What is Zero Trust?

Zero Trust is a security framework that assumes no entity — inside or outside the network — should be trusted by default. Every access request must be authenticated, authorized, and continuously validated.

Applying Zero Trust to Your Homelab

1. Identity-Aware Access

Use a single sign-on (SSO) provider like Authentik or Authelia to manage authentication for all your self-hosted services. This gives you:

  • Centralized user management
  • Multi-factor authentication (MFA)
  • Audit logging for every access

2. Network Segmentation

Don’t put everything on one flat network. Use VLANs or Docker networks to isolate services:

  • Public-facing tier: Reverse proxy, static sites
  • Application tier: Databases, API servers
  • Management tier: Admin panels, monitoring

3. Least Privilege Access

Every service should run with the minimum permissions needed. In Docker, avoid --privileged mode.

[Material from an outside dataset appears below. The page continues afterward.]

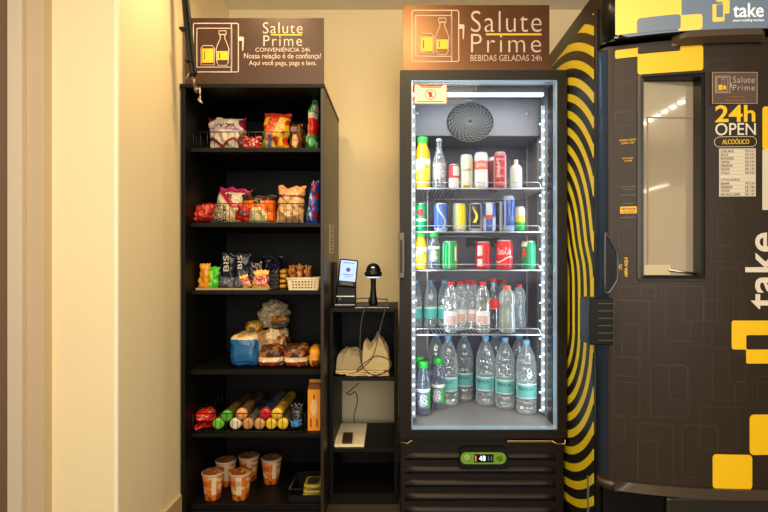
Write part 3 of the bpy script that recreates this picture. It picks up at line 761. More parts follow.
bm = NB(); box(bm, -.0365, -.030, .0, .012, .05, .10); obj('side_key', bm, mat('dark_grey', C(60, 54, 50), .4), ptm)
ptm.location = P(346.5, 284.5, 2.30); ptm.location.z += -.012; ptm.rotation_euler = (-.22, .10, .12)
std = thing('terminal_stand', 'black printer-like stand holding up the payment terminal', 'stand', (PX(346, 2.33), 2.33, zt))
x0, x1 = PX(335.5, 2.30), PX(356.0, 2.30)
zz = P(346.5, 284.5, 2.30).z-.012
bm = B(x0, x1-.003, 2.275, 2.36, zt+.0006, zt+.018, .003); box(bm, x0+.002, x1-.003, 2.318, 2.365, zt+.016, zz+.006, .004); obj('base', bm, M_blackp, std)
bm = NB(); box(bm, x0+.004, x1-.006, 2.300, 2.312, zt+.046, zt+.051, .001); box(bm, x0, x1-.004, 2.2735, 2.2755, zt+.012, zt+.015); obj('metal_edge', bm, M_steel, std)
bm = NB(); tube(bm, [(x0+.006, 2.307, zt+.024), (x0+.024, 2.307, zt+.043)], .0016, 6); obj('support_rod', bm, M_steel, std)
bx = single('router_box', B(-.2995, -.284, 2.37, 2.43, zt+.0006, PZ(262, 2.42), .003), M_blackp, 'slim black box standing behind the payment terminal by the cabinet side', 'box')
# barcode scanner
sc_ = thing('barcode_scanner', 'black gooseneck barcode scanner with domed head on the flat pad', 'barcode scanner', (PX(373.3, 2.31), 2.31, zm+.010))
L = (PX(373.3, 2.31), 2.31, zm+.0102)
bm = NB(); lathe(bm, [(.019, 0), (.0205, .003), (.018, .020), (.0145, .045), (.0120, .075), (.0120, .105), (.015, .126)], 24, L); obj('stand_neck', bm, M_blackp, sc_)
bm = NB(); lathe(bm, [(.012, .124), (.034, .128), (.0395, .134), (.0395, .146), (.033, .150), (.032, .162), (.027, .174), (.019, .182), (.010, .187), (.002, .188)], 32, L); hd = obj('scanner_head', bm, M_blackp, sc_)
bm = NB(); lathe(bm, [(.028, .1205), (.030, .121), (.030, .1275), (.028, .1275)], 32, L); obj('light_ring', bm, mat('scanner_glow', C(200, 220, 255), .4, emis=(.8, .85, 1, 1), estr=.6), hd)
bm = NB(); lathe(bm, [(.0396, .138), (.0402, .139), (.0402, .141), (.0396, .142)], 32, L); obj('seam_ring', bm, M_wire, hd)
bm = NB(); q = Vector(L); box(bm, q.x-.008, q.x+.008, q.y-.033, q.y-.028, q.z+.166, q.z+.171, .001); obj('badge', bm, M_steel, hd)
# cables
def cable(name, pts, r, lab, m=M_blackp):
    bm = NB(); tube(bm, spline(pts, 10), r, 8); single(name, bm, m, lab, 'cable', None, None, pts[0])
M_cab = mat('grey_cable', C(70, 66, 66), .4)
cable('looped_cable', [P(369, 299.5, DF+.02)+V3((0, 0, .008)), P(368, 303, DF-.008), P(362, 318, DF-.012), P(360, 345, DF-.01), P(362, 365, DF-.012), P(372, 374.5, DF-.014), P(383, 374, DF-.012), P(391, 366, DF-.012), P(389, 360, DF-.012), P(377, 356, DF-.02), P(366, 362, DF-.022), P(358, 369, DF-.02), P(356.5, 372, DF-.022), P(360, 370, DF-.03), P(373, 356, DF-.03), P(381, 325, DF-.012), P(386.5, 304.5, DF-.010), P(386.8, 299.6, DF+.02)+V3((0, 0, .008))], .0025, 'thin dark cable looping down over the cloths from the scanner pad', M_cab)
cable('power_cable', [P(356, 299, 2.42), P(364, 298.2, 2.43), P(376, 298.6, 2.43), P(386, 299.6, 2.42)], .0022, 'short black cable lying on the shelf top behind the scanner')
cable('wall_cable', [P(359, 383, 2.56), P(350, 391, 2.57), P(346.5, 393.5, 2.57), P(351, 394.5, 2.57), P(355, 392, 2.57), P(357.5, 400, 2.57), P(354, 416, 2.57), P(355, 426.0, 2.57)], .0024, 'black curled cable hanging against the wall under the middle shelf')

# cloths
def heap(name, lab, u0, u1, v0, d, dep, z, col, seed, ex=.7, amp=.03, folds=True, prof=None):
    h = PZ(v0, d)-z; wd = (u1-u0)*d/F; bm = NB(); n, m = 56, 36; cx = PX((u0+u1)/2, d); g = {}
    for j in range(m+1):
        for i in range(n+1):
            a = i/n; b = j/m; x = (a-.5)*2; y = (b-.5)*2
            e = max(0, 1-abs(x)**10)*max(0, 1-abs(y)**8)
            p = prof(a) if prof else 1
            nn = 1-2*abs(noise.noise(Vector((a*wd*26+seed, b*dep*20, seed)))); n2 = noise.noise(Vector((a*wd*45, b*dep*45+seed, 2)))
            zz = h*p*(e**.25)*(.74+.26*nn)+.011*n2*e
            g[i, j] = bm.verts.new((cx+x*wd/2*(1-.03*n2), d+b*dep, z+max(zz, .0)))
    for j in range(m):
        for i in range(n):
            f = bm.faces.new((g[i, j], g[i+1, j], g[i+1, j+1], g[i, j+1])); f.smooth = True
    base = [bm.verts.new((v.co.x, v.co.y, z-.0)) for v in []]
    r = bmesh.ops.extrude_face_region(bm, geom=bm.faces[:])
    for v in [e for e in r['geom'] if isinstance(e, bmesh.types.BMVert)]: v.co.z = z
    return single(name, bm, mat('cloth_'+str(seed), col, .9, bump=.4, bscale=90, spec=.1), lab, 'cloth')
CL = C(214, 190, 140)
hc = ZS1+.0006
def layer(k, u0, u1, t, seed, dd):
    bm = NB(); n = 60; d0 = 2.255+dd
    zb = hc+.0075*k; x0 = PX(u0, d0); x1 = PX(u1, d0)
    g = {}
    for j in range(22):
        for i in range(n+1):
            x = x0+(x1-x0)*i/n; y = d0+.24*j/21
            g[i, j] = bm.verts.new((x, y+.004*math.sin(i*.35+k*2)*(1 if j == 0 else 0), zb+.0055+.0010*math.sin(i*.5+k*1.3)))
    for j in range(21):
        for i in range(n): bm.faces.new((g[i, j], g[i+1, j], g[i+1, j+1], g[i, j+1])).smooth = True
    r = bmesh.ops.extrude_face_region(bm, geom=bm.faces[:])
    for v in [e for e in r['geom'] if isinstance(e, bmesh.types.BMVert)]: v.co.z -= .0048
    single('folded_cloth', bm, mat('cream_cloth', C(222, 198, 140), .9, bump=.3, bscale=90, spec=.1), lab_[k], 'cloth', 'cream cloths folded on the middle shelf')
lab_ = ['lowest cream folded cloth on the middle shelf of the low unit', 'second cream folded cloth from below on the middle shelf', 'topmost cream folded cloth under the crumpled ones']
layer(0, 346, 389, .006, 1, 0); layer(1, 335.5, 388, .006, 2, .004); layer(2, 335.5, 384, .006, 3, .004)
hz = hc+.0235
heap('crumpled_cloth', 'crumpled grey-beige cloth at the left on top of the folded cloths', 336, 361.5, 352, 2.275, .19, hz, C(160, 146, 116), 5, prof=lambda a: .85+.15*math.sin(a*PI))
heap('crumpled_cloth', 'taller crumpled beige cloth with a raised peak at the right of the heap', 362, 389.5, 338, 2.27, .20, hz, C(184, 166, 126), 9, prof=lambda a: (.98-.9*a if a < .28 else (.728+1.3*(a-.28) if a < .55 else 1.079-1.2*(a-.55))))
# paper with remote
pz = ZS2+.0006
bm = NB(); vs = [P(0, 0, 1)]; q = [(-.0, 0)]
def onz(u, v, z): dd = (CZ-z)*F/(v-CY); return Vector((PX(u, dd), dd, z))
pp = [onz(u, v, pz) for u, v in ((334.5, 447), (364, 447), (367, 425.5), (338.5, 425.5))]
lo = [bm.verts.new(p) for p in pp]; hi = [bm.verts.new(p+V3((0, 0, .012))) for p in pp]
bm.faces.new(lo[::-1]); bm.faces.new(hi)
for i in range(4): bm.faces.new((lo[i], lo[(i+1) % 4], hi[(i+1) % 4], hi[i]))
single('white_booklet', bm, mat('white_card', C(240, 228, 196), .6), 'white booklet lying on the lower shelf of the low unit', 'booklet')
bm = NB(); a = onz(347, 444, pz+.013); box(bm, -.022, .022, 0, .010, 0, .060, .002); bmesh.ops.rotate(bm, verts=bm.verts[:], matrix=Matrix.Rotation(-1.1, 3, 'X')); bmesh.ops.translate(bm, verts=bm.verts[:], vec=a+V3((0, 0, .0005)))
mz = min(v.co.z for v in bm.verts)
for v in bm.verts: v.co.z += pz+.0125-mz
rm = single('remote_control', bm, mat('dark_brown_plastic', C(42, 26, 20), .4), 'small dark brown remote control lying on the white booklet', 'remote control')

# ---------------------------------------------------------------- drinks cooler
X0, X1 = .008, PX(567, 2.10); ZT = ZCT; ZDB = PZ(438, 2.10)
ck = thing('drinks_cooler', 'tall black upright drinks cooler with lit glass door full of cans and bottles', 'cooler', ((X0+X1)/2, 2.4, 0))
YI0, YI1 = 2.15, 2.66
IX0, IX1 = .040, .655; IZ0, IZ1 = .3755, 1.812
bm = NB(); box(bm, X0, IX0-.004, YI0, YI1+.03, 0.02, ZT-.002); box(bm, IX1+.004, X1, YI0, YI1+.03, 0.02, ZT-.002)
box(bm, IX0-.004, IX1+.004, YI0, YI1+.03, IZ1+.004, ZT-.002); box(bm, IX0-.004, IX1+.004, YI0, YI1+.03, .02, IZ0-.004); box(bm, IX0-.004, IX1+.004, 2.604, YI1+.03, IZ0-.004, IZ1+.004)
obj('cabinet_body', bm, M_cool, ck)
bm = NB(); YI1 = 2.60
box(bm, IX0-.004, IX0, YI0, YI1, IZ0, IZ1); box(bm, IX1, IX1+.004, YI0, YI1, IZ0, IZ1); box(bm, IX0-.004, IX1+.004, YI0, YI1+.004, IZ1, IZ1+.004)
box(bm, IX0-.004, IX1+.004, YI0, YI1+.004, IZ0-.004, IZ0); box(bm, IX0, IX1, YI1, YI1+.004, IZ0, IZ1)
li = obj('inner_liner', bm, M_inter, ck)
obj('door_gasket', B(IX1-.006, IX1-.0005, 2.151, 2.222, IZ0+.002, IZ1-.002), M_blackp, li)
obj('back_channel', B(PX(428, 2.6), PX(526, 2.6), 2.593, 2.5995, IZ0+.01, PZ(141, 2.6)), M_interd, li)
bm = NB(); box(bm, PX(428, 2.6)-.006, PX(428, 2.6), 2.590, 2.5995, IZ0+.01, PZ(139, 2.6)); box(bm, PX(526, 2.6), PX(526, 2.6)+.006, 2.590, 2.5995, IZ0+.01, PZ(139, 2.6)); box(bm, PX(428, 2.6), PX(526, 2.6), 2.590, 2.5995, PZ(141, 2.6), PZ(139, 2.6))
obj('channel_trim', bm, M_chrome, li)
obj('air_slot', B(PX(466, 2.59), PX(500, 2.59), 2.588, 2.593, PZ(247, 2.59), PZ(237.5, 2.59)), M_blackp, li)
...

On Linux, use dedicated system users for each service.

4. Continuous Monitoring

Set up Grafana + Loki for log aggregation and alerting. Watch for:

  • Failed login attempts
  • Unusual outbound traffic
  • Certificate expiration

Conclusion

Zero Trust isn’t just for enterprises. In a homelab, it’s a practical way to learn modern security practices while keeping your data safe.